Why Shopping Centers Need Branding
From attracting new customers to creating more value for stakeholders, branding shopping centers can be essential to success.
“A brand is much more than just a logo. The branding process is intentional and can be broken down into a few phases; strategy and positioning, placemaking, design, and execution,” Matt Dean, creative director at Beta, tells GlobeSt.com. “Each one of these components is a necessary element in creating a project that has a thoughtful and consistent brand.”
Shopping center branding will follow a similar strategy as corporate and personal brands. The goal is always the same. “A brand is a person’s emotional feeling toward a place, product, or service,” says Dean. “For shopping center branding, this is the core principle that the attributes of a center all come together to create the projects brand. Attributes may include visual design and branding, verbal branding, on-site amenities and placemaking initiatives, the retailers at the center and a series of additional brand touchpoints.”
For landlords, branding can also boost leasing activity. “Landlords are seeking faster leases, higher rents, better tenants, accelerated entitlements, and a devoted consumer base,” says Dean. “While branding cannot solve for all of these, it can be used as a strategic tool to achieve greater success within each category.”
For consumers, branding can help decipher places that identify with their personal interests. “From the consumer perspective it is the notion of identifying a place, product, or service with their lifestyle and personal values,” says Dean. “This can be seen in many great brands such as Nike, which is the feeling that anyone can be an athlete, and Harley Davidson, a lifestyle of freedom. A shopping center can become a consumers third-place by aligning the brand of the center with the values of the target audience.”
There are five keys to creating a successful brand at a shopping center: connect with the target audience to create a devoted fan base; attract aspirational tenants for a better merchandising mix; enhance the leasing transaction process; accelerated entitlements; and increasing the value of a center for the stakeholders.
First, to connect with a target audience, Dean says, “Develop a brand that answers for the emotional wants and needs of the target audience in order for them to identify with the center. This will create a devoted fan base that will spend time at the center and bring their friends and family to enjoy the center.” In attracting new customers, the brand needs to tell a story of the marketplace. “Being able to tell the story to the marketplace in a compelling way as well as having strategic marketing deliverables will help to attract interest from aspirational tenants to the project,” says Dean.
Landlords will be able to enhance the leasing process by leveraging a strong brand. “Creating strategic deliverables along with having the leasing team well educated about the projects brand will create a strategy and process that will enhance the leasing rate of a project,” says Dean.
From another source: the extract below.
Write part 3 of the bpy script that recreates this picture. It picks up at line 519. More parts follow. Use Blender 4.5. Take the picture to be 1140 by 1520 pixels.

Landlords will also be able to accelerate entitlements to add value to the center. “Cities are seeking to understand the overall vision and benefits of a project,” says Dean. “With a compelling brand and brand deliverables, such as a storybook, it is easier to explain the vision of the center by creating an emotional response to the project.”
Ultimately, the goal is to create value for stakeholders, and this is the biggest benefit of creating a brand at the shopping center. “Throughout the branding process the main goal is to increase the value of a center for the stakeholders,” says Dean. “Being able to attract aspirational tenants, create a strong consumer base, and an accelerated leasing process will lead to an asset with increased value and higher rental rates for the years to come.”